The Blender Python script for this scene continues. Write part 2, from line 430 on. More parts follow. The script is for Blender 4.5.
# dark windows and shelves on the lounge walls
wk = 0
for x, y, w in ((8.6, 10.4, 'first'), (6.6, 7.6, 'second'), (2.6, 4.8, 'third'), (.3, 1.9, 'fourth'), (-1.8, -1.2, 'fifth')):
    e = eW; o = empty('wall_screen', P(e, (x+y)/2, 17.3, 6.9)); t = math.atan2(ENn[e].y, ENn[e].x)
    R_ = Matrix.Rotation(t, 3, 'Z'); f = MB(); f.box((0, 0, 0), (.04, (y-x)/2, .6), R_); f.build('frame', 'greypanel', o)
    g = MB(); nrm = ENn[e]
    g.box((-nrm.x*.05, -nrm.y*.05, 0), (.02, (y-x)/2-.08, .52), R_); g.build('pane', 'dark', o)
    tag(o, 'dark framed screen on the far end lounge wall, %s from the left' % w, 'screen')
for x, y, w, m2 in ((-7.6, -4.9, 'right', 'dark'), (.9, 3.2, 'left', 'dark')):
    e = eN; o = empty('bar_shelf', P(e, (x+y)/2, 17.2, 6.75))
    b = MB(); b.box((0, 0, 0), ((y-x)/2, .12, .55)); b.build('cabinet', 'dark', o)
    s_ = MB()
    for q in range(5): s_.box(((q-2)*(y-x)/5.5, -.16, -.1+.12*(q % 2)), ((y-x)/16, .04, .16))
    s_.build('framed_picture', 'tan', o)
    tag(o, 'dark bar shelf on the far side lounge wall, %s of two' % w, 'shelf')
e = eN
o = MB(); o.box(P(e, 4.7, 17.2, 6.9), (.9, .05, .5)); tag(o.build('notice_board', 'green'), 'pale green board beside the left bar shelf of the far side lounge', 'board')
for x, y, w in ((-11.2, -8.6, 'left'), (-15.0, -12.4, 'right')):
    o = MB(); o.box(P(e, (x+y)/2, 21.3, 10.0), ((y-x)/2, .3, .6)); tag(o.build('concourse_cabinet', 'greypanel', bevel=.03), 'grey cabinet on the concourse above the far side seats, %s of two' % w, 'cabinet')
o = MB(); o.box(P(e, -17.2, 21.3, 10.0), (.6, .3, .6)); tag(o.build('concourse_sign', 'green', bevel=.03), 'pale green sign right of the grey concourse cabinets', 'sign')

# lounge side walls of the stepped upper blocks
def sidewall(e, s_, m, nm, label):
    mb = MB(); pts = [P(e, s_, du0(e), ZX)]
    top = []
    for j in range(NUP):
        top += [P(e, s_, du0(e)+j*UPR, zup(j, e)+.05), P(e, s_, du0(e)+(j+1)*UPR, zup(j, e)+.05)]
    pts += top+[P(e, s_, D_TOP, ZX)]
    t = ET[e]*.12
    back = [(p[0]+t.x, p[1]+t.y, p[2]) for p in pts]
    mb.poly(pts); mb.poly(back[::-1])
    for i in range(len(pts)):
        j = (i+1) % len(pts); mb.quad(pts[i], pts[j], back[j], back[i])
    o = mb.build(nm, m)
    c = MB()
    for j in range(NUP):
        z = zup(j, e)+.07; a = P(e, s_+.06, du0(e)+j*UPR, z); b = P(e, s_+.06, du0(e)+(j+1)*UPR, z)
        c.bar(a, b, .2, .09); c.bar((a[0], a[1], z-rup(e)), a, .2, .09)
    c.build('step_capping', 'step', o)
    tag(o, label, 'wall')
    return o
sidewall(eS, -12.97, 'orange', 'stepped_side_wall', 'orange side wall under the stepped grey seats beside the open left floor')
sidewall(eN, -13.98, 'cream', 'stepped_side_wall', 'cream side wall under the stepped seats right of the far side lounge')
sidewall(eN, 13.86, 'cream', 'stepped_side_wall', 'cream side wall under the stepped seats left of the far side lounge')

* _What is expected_
Note how many lines in the material hold the word "from", and give that number with nothing added.

* _Correct output_
2